My first laptop cost a month's salary now it costs a day's. The market is set such that the same rules can apply to EVs. It is almost like we need a Moore's Law for EVs !!
Neil
Do I get a PhD now?
The summarized daily driving is the more important number. It seems to be around 40 miles +/- 10 miles, so much higher than the average trip, and its round trip). Still, that sounds great, but it also means that *most* persons could be doing a lot of driving above the average, for example every third day, or weekend. More important would be to ask:
What is the maximum daily driving in a week (including the weekend), and what is the maximum daily driving in 1 month or in 3 months. A single line in a graph can't even answer this question.

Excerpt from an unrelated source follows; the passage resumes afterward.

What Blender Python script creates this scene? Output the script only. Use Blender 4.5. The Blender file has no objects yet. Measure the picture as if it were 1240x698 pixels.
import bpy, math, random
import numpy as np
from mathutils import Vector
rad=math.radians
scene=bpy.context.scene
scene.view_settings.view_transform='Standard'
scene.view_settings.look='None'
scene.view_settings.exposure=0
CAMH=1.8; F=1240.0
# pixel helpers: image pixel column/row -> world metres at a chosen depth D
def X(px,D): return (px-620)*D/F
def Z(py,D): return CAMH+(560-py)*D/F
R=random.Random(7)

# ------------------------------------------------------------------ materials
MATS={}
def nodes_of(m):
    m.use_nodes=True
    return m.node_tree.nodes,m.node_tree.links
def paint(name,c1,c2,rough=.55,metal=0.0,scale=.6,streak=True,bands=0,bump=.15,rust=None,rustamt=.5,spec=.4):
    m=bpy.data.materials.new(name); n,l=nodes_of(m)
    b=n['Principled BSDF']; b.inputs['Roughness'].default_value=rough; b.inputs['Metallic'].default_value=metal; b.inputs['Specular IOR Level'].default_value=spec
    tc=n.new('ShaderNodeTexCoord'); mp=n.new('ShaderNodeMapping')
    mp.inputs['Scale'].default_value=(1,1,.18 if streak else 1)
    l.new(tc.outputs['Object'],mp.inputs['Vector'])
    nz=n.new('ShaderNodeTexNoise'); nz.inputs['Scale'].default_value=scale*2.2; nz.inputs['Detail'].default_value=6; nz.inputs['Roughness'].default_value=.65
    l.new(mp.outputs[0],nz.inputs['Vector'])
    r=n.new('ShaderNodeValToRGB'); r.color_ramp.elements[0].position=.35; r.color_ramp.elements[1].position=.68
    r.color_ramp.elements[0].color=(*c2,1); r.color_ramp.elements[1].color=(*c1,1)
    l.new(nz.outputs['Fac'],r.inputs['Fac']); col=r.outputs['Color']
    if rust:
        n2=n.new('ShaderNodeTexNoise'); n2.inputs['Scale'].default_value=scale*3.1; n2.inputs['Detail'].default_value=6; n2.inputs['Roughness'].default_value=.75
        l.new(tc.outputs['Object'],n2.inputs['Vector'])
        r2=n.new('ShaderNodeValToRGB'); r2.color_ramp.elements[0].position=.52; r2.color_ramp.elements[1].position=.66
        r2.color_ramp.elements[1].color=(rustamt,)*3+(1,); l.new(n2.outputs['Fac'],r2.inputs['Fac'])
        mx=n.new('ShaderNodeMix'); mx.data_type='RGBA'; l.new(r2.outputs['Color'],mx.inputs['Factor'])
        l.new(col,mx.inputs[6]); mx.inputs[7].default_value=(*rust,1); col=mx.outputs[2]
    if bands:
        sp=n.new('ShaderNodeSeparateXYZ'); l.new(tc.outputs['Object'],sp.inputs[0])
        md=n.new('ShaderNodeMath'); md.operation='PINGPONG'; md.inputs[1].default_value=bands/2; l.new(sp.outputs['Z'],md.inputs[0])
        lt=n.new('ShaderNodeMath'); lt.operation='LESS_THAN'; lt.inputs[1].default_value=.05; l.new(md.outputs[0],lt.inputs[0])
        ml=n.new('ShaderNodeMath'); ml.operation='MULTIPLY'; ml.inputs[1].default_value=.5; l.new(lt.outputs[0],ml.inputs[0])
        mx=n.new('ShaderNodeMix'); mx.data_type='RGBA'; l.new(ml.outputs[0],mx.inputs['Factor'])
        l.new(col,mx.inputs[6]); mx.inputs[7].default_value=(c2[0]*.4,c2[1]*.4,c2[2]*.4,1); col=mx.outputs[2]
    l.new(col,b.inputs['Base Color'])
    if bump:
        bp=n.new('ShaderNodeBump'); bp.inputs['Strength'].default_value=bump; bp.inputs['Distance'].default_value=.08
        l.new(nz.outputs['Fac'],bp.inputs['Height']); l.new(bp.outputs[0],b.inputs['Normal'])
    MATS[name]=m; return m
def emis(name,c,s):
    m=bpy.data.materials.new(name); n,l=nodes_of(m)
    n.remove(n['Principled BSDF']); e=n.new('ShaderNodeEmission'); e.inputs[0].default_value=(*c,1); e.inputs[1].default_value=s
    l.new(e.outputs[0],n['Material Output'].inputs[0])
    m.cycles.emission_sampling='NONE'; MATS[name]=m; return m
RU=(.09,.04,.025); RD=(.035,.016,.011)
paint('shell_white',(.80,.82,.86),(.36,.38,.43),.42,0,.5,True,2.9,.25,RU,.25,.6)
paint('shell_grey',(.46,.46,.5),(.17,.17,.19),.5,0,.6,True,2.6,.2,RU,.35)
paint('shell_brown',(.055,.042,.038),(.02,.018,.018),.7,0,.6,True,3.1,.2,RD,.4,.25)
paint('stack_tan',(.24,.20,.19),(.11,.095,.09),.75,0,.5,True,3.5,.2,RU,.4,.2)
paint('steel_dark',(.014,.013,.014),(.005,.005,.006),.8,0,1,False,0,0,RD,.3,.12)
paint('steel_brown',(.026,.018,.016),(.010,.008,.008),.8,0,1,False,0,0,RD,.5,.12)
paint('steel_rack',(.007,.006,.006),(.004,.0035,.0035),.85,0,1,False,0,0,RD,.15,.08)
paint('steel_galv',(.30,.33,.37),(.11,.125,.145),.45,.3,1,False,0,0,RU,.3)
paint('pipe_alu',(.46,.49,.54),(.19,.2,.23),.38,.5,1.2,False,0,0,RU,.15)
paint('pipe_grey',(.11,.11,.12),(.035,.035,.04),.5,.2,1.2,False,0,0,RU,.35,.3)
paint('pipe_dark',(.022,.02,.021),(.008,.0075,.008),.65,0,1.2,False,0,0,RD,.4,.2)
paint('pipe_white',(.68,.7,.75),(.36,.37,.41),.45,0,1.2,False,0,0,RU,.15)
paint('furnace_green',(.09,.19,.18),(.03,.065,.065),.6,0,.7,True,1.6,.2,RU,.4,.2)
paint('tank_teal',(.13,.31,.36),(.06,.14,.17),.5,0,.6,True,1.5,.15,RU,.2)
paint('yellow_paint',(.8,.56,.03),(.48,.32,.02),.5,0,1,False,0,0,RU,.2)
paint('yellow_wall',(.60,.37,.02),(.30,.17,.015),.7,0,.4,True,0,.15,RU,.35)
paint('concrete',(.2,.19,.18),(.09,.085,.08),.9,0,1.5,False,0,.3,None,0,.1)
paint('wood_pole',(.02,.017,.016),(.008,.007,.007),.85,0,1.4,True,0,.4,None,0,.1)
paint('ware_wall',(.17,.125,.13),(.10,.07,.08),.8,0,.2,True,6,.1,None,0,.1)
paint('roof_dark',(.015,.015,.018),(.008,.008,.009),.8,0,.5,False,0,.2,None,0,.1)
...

How many drivers would need to rent a car, how often per year, for an EV with a range of 40, 80, 120, 200, 300 miles, if that EV was their only car? And how many of them would be willing to actually do rent as often as needed, given the current lack of fast-charging networks? How many of them have a second car available which they could easily use instead?
That would lead you to believe that the Volt ( range EPA 35 miles, inofficially 40-50 miles) could do almost all driving electrically. However, real-word experience shows that it is actually 2/3 electrically: out of 2 million miles driven by Volts as of August 2011, about 700,000 miles were by gasoline.
So most is in fact electrically, but not as much as you might expect from the report.